Cherry Smiley enters BC NDP race hoping to provide a ‘different perspective’

By Alec Lazenby September 12, 2022

With a challenge for the leadership of the NDP, women’s rights activist and scholar Cherry Smiley is hoping to bring awareness to struggles facing women, seniors, and people suffering from drug addiction in B.C.

Caring for her aging grandparents at home, Smiley says she saw first hand the health-care crisis facing residents of the province, particularly elders.

“The main motivator was being a caregiver for my grandparents for quite a long time before they passed away,” Smiley told BC Today. “Seeing the struggles that our elders go through, but also the paid and unpaid caregivers, the barriers that they face to providing proper care for seniors.”

BC NDP leadership candidate Cherry Smiley says she is focused on making life better for vulnerable women. (cherrysmiley.com)

Smiley is from the Nlaka’pamux and Diné Nations and is a member of the Lower Nicola Indian Band. The 38 year-old is a former Pierre Elliott Trudeau Foundation scholar set to graduate with a PhD in communications from Concordia University this fall.

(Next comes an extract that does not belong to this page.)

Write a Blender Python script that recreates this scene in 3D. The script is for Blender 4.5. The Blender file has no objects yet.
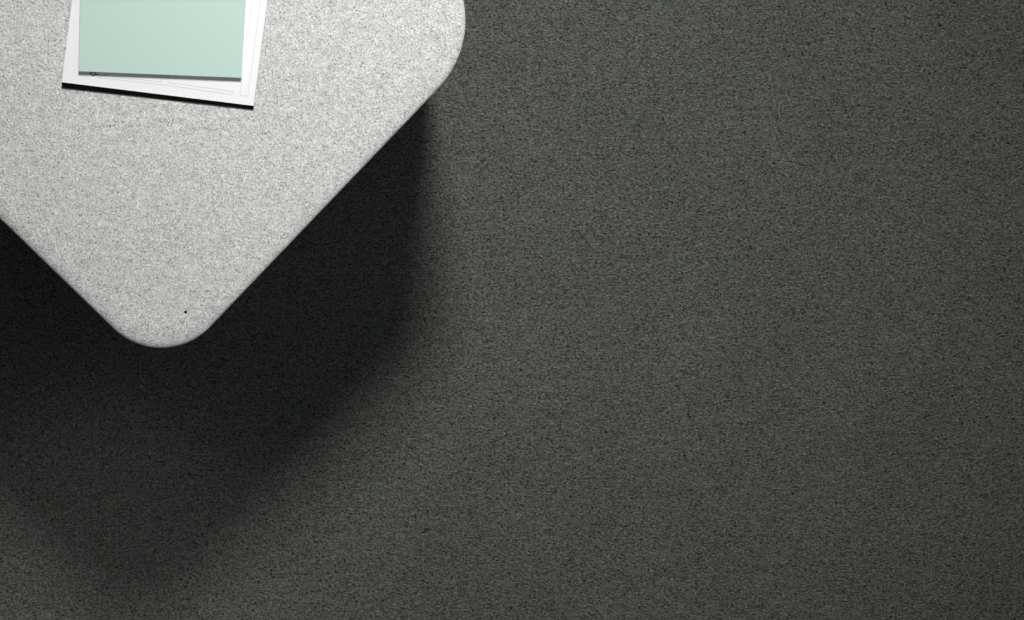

If elected to the premier’s office, Smiley says she would provide additional funding and support for families taking care of loved ones at home to alleviate expenses and loss of employment that often come with being a caregiver.

“Very often it’s women who are doing the caregiving, so perhaps they’re sandwiched between their children and their elderly parents,” she said. “For the province to be able to provide more, not just monetary support, emotional support — it’s a difficult thing to do, it requires a lot of work. But it is something that is just so important.”

Ending violence and addiction

Besides health care, Smiley says she is focused on making life better for vulnerable women. In B.C., more than 60,000 physical or sexual assaults are committed against women each year, with young Indigenous women and girls facing the highest risk of violence. Growing up, she says she saw the violence women face on a daily basis, as well as the cycle of addiction many people get stuck in.

Smiley says that she has been the victim of physical and sexual abuse herself. Last year, she launched a lawsuit against the Pierre Elliott Trudeau Foundation, alleging her former mentor, ex-Northwest Territories premier Stephen Kakfwi, made inappropriate advances towards her and touched her in a way that made her uncomfortable.

The matter is currently before the Supreme Court of British Columbia, with Smiley seeking $500,000 in damages for breach of contract, $500,000 for breach of confidence and $250,000 in punitive damages.

In light of these experiences, Smiley said she conducted her thesis on violence against Indigenous women and girls, worked as a front-line anti-violence worker in a rape crisis centre and transition house for battered women and their children, assisted in the co-ordination of an anti-violence group for young Indigenous women, and co-founded Indigenous Women Against the Sex Industry in 2019.

On the subject of addiction, Smiley says one aspect rarely talked about is the need for more detox centres.

“We’re not talking about recovery, we’re not talking about prevention,” she said. “If we have safe injection sites, for example, and you can go and inject a drug in five minutes, you need to be able to access a detox bed in five minutes, as well. And so we need to have those resources ready and waiting.”

Another policy Smiley is advancing which she believes would help with the addiction and violence against women crises is the provision of safe and affordable housing. She says she’d like to see the province build more co-op and public housing to move away from housing as a for-profit industry.

On being an outsider

Having never been involved in politics prior to this campaign, Smiley understands she’ll have very little traditional support compared to fellow contenders David Eby, a former cabinet minister, and environmental activist and past federal NDP candidate Anjali Appadurai. She said she aims to rally other members on the fringes of the party to her cause.

At the same time, she says being an outsider is where she feels most comfortable.

“It’s a very scary thing to do, to put yourself out into the public in this way and to go against really well established politicians,” Smiley acknowledged. “However, I don’t think that that means that I’m not qualified. I don’t think that that means that I’m not able to do this job.”

She ventured that perhaps what the NDP, and B.C. by extension, need is “somebody who understands the world from a slightly different perspective.”

“I do think that with issues such as elder care caregiving, you really do get a perspective going through that that you can’t get otherwise,” said Smiley, adding that the same applies for lived experience dealing with matters such as addiction and the impacts of colonization.